=== PROVIDED MATERIAL ===

********

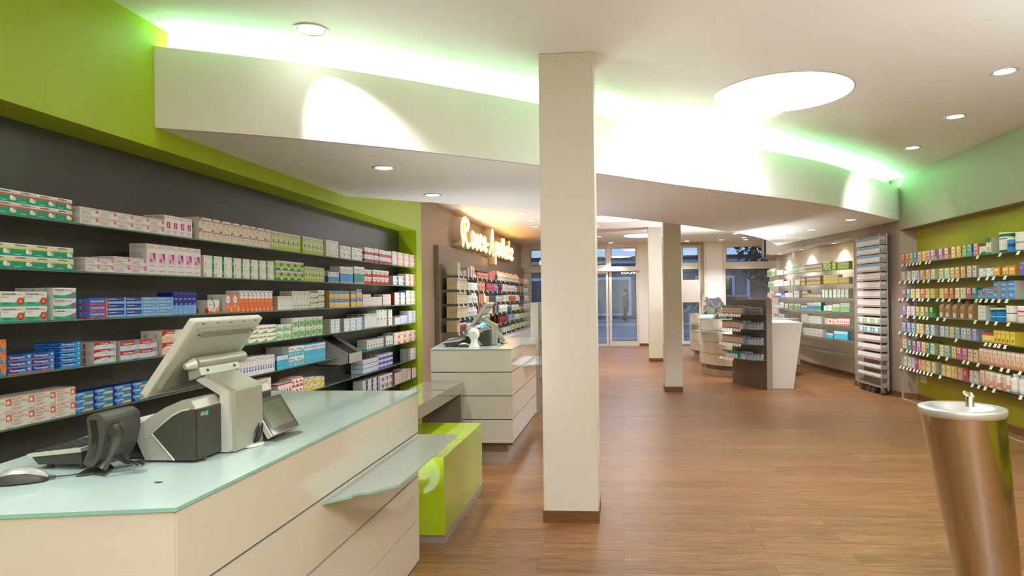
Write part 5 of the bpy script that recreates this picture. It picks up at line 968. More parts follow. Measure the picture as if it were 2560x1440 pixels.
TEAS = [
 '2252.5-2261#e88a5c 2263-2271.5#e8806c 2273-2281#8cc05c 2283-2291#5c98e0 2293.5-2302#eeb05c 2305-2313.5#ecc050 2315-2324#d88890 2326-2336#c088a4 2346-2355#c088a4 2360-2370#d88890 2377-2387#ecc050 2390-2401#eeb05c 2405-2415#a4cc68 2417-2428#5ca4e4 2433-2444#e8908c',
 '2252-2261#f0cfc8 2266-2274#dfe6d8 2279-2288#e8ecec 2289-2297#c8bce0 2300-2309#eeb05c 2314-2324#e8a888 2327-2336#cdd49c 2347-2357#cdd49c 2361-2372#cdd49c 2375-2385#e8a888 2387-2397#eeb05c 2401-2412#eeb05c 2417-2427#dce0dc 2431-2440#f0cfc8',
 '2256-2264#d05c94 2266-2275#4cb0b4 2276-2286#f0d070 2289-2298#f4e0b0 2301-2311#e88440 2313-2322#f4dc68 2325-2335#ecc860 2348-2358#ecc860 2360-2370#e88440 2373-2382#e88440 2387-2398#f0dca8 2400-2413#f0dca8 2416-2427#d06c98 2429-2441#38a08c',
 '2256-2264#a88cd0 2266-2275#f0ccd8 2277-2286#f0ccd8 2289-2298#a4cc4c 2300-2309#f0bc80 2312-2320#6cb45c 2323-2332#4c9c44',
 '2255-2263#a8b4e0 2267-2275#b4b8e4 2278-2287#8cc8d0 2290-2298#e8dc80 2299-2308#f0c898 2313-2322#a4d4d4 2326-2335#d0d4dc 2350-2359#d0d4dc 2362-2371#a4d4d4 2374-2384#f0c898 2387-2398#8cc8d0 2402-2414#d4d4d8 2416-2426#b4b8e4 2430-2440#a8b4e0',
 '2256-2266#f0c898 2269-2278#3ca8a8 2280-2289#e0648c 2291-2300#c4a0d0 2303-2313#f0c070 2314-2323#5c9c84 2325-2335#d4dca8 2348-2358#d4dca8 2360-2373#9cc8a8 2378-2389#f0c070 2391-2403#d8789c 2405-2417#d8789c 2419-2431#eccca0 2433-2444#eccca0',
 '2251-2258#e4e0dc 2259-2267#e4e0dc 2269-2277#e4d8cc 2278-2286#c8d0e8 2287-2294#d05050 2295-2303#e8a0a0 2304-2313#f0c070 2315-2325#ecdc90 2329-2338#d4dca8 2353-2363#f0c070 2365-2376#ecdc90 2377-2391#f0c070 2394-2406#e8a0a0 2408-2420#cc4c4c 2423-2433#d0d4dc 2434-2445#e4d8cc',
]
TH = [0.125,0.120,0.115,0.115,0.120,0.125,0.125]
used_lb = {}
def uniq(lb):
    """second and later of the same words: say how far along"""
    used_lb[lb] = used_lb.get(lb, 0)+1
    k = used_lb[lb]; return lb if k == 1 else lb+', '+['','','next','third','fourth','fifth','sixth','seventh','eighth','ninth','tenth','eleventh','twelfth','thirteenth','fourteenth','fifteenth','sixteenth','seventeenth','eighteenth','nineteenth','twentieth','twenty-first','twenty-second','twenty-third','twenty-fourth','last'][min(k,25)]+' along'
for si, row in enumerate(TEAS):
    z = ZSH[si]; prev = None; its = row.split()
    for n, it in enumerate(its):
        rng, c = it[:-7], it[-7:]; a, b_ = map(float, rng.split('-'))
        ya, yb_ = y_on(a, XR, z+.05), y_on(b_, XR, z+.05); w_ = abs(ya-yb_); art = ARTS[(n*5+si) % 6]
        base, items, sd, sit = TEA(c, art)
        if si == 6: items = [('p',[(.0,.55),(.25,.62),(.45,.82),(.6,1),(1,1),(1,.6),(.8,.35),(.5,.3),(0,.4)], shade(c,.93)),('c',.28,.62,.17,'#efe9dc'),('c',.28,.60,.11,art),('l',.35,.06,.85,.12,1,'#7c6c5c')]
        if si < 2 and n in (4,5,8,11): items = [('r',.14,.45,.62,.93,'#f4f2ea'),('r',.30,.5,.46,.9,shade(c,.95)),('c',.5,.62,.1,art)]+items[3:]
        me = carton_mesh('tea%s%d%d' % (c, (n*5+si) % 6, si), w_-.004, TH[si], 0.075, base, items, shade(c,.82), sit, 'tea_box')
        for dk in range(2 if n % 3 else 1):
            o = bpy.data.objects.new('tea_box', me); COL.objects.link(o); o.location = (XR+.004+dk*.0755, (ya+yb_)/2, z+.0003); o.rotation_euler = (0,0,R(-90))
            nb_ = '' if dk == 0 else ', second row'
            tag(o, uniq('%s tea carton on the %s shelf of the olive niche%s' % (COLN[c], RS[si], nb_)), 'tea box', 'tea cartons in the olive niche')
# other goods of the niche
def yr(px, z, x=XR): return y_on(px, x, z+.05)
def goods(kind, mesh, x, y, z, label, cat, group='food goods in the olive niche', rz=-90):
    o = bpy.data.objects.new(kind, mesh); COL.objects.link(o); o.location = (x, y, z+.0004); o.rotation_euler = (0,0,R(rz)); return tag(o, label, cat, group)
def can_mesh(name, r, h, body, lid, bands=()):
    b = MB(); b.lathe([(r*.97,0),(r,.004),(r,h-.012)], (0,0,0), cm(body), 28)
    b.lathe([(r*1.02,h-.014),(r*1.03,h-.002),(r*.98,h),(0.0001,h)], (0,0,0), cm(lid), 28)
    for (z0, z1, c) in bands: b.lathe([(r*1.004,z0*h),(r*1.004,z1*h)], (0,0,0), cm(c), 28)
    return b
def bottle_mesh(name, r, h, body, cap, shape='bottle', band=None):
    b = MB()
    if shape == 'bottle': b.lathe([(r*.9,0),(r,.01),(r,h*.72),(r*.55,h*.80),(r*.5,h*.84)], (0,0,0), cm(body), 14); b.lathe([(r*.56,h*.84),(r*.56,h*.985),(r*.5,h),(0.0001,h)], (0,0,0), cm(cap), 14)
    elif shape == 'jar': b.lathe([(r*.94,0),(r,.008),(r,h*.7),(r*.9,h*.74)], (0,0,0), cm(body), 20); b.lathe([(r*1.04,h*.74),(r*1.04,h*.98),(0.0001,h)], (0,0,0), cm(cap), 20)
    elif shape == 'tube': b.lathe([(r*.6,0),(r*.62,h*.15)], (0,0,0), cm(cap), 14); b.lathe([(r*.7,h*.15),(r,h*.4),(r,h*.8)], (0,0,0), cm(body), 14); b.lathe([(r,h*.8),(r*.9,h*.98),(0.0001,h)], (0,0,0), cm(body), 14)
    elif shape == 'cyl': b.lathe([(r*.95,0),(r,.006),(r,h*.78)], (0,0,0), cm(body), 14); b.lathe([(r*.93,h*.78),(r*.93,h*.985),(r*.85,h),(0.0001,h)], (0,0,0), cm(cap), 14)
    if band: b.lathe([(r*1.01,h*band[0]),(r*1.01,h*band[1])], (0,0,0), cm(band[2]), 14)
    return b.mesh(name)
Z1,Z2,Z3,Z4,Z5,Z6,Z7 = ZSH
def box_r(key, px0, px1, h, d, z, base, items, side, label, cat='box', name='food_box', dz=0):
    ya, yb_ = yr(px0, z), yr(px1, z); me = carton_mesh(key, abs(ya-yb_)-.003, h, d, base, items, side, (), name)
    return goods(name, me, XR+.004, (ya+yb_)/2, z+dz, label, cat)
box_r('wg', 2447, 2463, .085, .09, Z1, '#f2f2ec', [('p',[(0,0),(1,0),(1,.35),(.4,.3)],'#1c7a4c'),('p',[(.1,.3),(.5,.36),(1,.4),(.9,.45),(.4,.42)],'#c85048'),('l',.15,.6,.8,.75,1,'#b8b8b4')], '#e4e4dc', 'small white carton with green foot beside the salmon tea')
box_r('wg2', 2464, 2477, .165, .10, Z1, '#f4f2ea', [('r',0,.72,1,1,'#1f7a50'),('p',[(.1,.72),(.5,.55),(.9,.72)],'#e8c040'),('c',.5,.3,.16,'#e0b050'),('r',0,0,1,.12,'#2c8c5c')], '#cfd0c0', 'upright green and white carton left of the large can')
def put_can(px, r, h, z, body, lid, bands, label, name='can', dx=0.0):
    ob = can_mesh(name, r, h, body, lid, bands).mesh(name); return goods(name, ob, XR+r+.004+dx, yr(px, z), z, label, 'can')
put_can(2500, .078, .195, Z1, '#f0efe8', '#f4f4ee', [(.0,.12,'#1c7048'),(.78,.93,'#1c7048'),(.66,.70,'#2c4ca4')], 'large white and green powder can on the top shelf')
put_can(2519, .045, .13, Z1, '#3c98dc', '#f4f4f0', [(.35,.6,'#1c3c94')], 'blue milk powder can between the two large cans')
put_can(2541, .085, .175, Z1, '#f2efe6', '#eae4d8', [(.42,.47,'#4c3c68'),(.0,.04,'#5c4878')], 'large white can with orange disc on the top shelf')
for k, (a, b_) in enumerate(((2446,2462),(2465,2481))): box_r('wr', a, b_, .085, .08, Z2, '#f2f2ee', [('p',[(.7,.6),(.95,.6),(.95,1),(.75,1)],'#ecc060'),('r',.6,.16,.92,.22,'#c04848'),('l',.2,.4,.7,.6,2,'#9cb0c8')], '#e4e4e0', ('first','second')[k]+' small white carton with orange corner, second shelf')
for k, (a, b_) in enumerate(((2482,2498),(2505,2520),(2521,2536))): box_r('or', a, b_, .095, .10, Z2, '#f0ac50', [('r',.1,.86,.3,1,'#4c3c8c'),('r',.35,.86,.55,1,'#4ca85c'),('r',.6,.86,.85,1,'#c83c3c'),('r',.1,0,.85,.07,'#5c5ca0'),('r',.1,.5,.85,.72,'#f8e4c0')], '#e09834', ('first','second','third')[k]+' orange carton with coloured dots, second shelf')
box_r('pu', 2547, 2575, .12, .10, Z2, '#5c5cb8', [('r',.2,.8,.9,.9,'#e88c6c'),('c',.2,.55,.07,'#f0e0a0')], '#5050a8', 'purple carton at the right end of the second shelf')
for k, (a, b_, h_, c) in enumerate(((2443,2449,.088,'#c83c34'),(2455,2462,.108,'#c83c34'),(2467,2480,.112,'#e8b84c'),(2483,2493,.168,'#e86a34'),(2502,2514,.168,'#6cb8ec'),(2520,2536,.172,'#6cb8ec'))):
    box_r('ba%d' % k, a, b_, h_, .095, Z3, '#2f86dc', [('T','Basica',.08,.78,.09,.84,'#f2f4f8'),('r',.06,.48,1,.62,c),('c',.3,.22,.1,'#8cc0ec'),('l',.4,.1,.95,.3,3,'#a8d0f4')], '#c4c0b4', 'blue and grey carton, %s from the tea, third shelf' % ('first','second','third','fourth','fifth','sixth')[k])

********

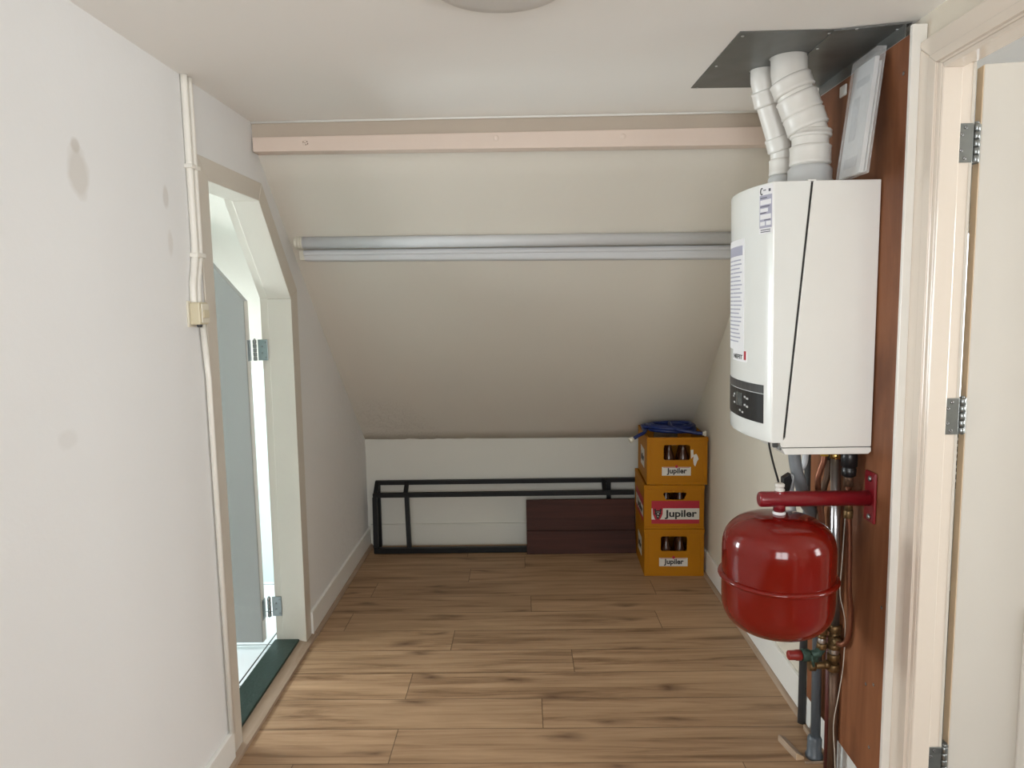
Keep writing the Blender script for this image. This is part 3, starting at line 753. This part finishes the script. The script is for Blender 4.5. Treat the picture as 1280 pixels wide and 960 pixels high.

********

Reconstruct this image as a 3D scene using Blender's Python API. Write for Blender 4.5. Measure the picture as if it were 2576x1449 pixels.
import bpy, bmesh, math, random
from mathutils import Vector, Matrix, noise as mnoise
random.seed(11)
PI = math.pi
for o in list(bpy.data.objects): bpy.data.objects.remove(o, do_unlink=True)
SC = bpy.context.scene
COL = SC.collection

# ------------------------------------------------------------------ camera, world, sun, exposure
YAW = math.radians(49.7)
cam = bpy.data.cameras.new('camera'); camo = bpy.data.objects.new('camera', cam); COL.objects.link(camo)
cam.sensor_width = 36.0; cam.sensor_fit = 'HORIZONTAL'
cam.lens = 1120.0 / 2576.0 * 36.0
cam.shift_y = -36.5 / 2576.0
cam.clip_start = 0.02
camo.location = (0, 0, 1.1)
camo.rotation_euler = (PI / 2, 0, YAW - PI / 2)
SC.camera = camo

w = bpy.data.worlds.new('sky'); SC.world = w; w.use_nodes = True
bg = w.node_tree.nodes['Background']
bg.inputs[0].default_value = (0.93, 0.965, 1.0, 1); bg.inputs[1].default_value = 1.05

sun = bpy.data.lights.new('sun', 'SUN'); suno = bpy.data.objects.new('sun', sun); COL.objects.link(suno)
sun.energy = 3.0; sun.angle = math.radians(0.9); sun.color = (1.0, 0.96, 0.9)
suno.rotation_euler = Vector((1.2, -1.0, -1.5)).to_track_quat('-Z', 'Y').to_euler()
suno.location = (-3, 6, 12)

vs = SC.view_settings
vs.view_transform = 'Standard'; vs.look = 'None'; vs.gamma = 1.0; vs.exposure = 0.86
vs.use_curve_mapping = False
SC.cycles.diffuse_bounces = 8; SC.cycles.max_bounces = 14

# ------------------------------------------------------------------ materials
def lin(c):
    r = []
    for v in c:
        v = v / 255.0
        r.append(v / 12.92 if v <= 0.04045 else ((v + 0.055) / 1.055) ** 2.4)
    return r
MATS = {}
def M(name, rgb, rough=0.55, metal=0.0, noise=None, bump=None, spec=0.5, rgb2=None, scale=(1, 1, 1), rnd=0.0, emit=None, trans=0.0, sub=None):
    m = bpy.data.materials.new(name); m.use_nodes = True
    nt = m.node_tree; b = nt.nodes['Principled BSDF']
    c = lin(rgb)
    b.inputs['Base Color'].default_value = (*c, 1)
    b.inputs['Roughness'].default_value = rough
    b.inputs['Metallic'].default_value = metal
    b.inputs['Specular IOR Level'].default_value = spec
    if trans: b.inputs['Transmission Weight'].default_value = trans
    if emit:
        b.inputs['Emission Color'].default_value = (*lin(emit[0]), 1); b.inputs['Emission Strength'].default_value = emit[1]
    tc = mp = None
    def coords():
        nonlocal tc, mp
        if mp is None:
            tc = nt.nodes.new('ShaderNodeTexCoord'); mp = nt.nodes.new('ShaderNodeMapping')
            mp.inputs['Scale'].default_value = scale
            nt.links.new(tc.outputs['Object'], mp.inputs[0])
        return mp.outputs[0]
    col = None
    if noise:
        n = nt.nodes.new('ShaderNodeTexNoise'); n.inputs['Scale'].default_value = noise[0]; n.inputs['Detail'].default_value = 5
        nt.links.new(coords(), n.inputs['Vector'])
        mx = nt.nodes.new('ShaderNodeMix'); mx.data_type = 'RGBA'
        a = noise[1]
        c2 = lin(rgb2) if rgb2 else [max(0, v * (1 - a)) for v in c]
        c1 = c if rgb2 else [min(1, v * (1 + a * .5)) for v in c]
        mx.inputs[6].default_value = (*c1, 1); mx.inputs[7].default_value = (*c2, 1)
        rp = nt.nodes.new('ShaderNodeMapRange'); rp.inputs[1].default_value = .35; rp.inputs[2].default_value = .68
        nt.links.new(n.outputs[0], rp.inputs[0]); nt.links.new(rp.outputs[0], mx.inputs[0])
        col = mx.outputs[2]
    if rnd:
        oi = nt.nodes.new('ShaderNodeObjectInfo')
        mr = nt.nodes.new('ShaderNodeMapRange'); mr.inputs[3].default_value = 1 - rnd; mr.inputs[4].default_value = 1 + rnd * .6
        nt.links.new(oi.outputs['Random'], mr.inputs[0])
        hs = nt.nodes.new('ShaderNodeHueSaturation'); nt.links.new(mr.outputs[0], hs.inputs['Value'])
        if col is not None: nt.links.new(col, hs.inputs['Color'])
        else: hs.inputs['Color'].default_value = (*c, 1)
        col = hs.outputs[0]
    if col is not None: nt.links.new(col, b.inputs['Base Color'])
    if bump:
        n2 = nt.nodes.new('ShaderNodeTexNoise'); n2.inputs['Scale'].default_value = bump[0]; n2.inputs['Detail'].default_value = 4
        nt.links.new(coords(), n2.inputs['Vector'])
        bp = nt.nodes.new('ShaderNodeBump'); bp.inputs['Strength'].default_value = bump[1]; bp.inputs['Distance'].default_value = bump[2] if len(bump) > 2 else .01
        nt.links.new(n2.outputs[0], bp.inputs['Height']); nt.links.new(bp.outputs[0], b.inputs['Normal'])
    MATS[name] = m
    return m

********

=== BRIEF ===
Going down the listing above, begin printing at the line with "Reconstruct this image" and finish with the line with "COL = SC.collection", exactly as they appear.

=== RESPONSE ===
Reconstruct this image as a 3D scene using Blender's Python API. Write for Blender 4.5. Measure the picture as if it were 2576x1449 pixels.
import bpy, bmesh, math, random
from mathutils import Vector, Matrix, noise as mnoise
random.seed(11)
PI = math.pi
for o in list(bpy.data.objects): bpy.data.objects.remove(o, do_unlink=True)
SC = bpy.context.scene
COL = SC.collection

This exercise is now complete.